Reader ‘jcasolutions’ recently posted this comment:
When you make this statement “course (or ‘SCO’ in SCORM terms)” it is incorrect. There is no such thing as a course in SCORM. What most people consider a course is equal to a content aggregation in SCORM. A content aggregation can contain multiple activities that launch multiple SCOs. To say a course is a SCO or even to say a content aggregation is a SCO is assuming a 1 to 1 relationship when in fact there is a 1 to many relationship. When you make the assumption that a course is equal to a SCO then that limits you to tracking only one SCO per course and the database should be set up so that you can track “n” number of SCOs per Content Aggregation and that data should be stored per user / per session.
And he’s absolutely right – I’d just been hoping to avoid discussing this for a while. But, since it’s been raised, I guess it’s time to start thinking about the SCORM 1.2 Content Aggregation Model (or CAM for short).

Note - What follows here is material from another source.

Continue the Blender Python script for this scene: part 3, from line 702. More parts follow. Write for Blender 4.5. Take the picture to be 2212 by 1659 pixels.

According to the SCORM 1.2 Content Aggregation Model specification, a ‘content aggregation’ consists of a collection of:
- Assets such as Flash objects, JPEG images, XML documents …
- “Shareable Content Objects” or SCOs for short
The specification says this:
SCOs are intended to be subjectively small units, such that potential reuse across multiple learning objectives is feasible.
In other words, an SCO is intended to be a little piece of ‘education’ (for lack of a better word) that can be assembled with other SCOs to create a larger piece of ‘education’. It further defines a SCO as follows:
A Shareable Content Object (SCO) represents a collection of one or more Assets that include a specific launchable asset that utilizes the SCORM Run-Time Environment to communicate with Learning Management Systems (LMSs).
and it illustrates the relationship between SCOs and Assets like this:
As the figure shows, an SCO is, itself, an asset that includes the LMSInitialize() and LMSFinish() calls that I talked about earlier, and references/includes other assets as required. A ‘content aggregation’ – as ‘jcasolutions’ points out – can contain multiple SCOs, and the SCORM CAM goes into a lot more detail about how content aggregations are packaged and described using metadata.
So where does that leave me right now? My focus, so far, has been on implementing a working form of the SCORM 1.2 RTE (Run-Time Environment) using a highly simplified LMS database that supports only a single user (me) and a single SCO (what I’ve been calling a ‘course’). I’m going to continue to do this and then, when the time is right, look at how I’d have to change this to support multiple users/students and multiple SCOs.
Finally, to speak directly to ‘jcasolutions’ point about terminology, I’m going to try to use the term ‘SCO’ correctly but I may stray from time-to-time, and I certainly don’t plan to go back through my earlier posts and change everything. So please bear with me!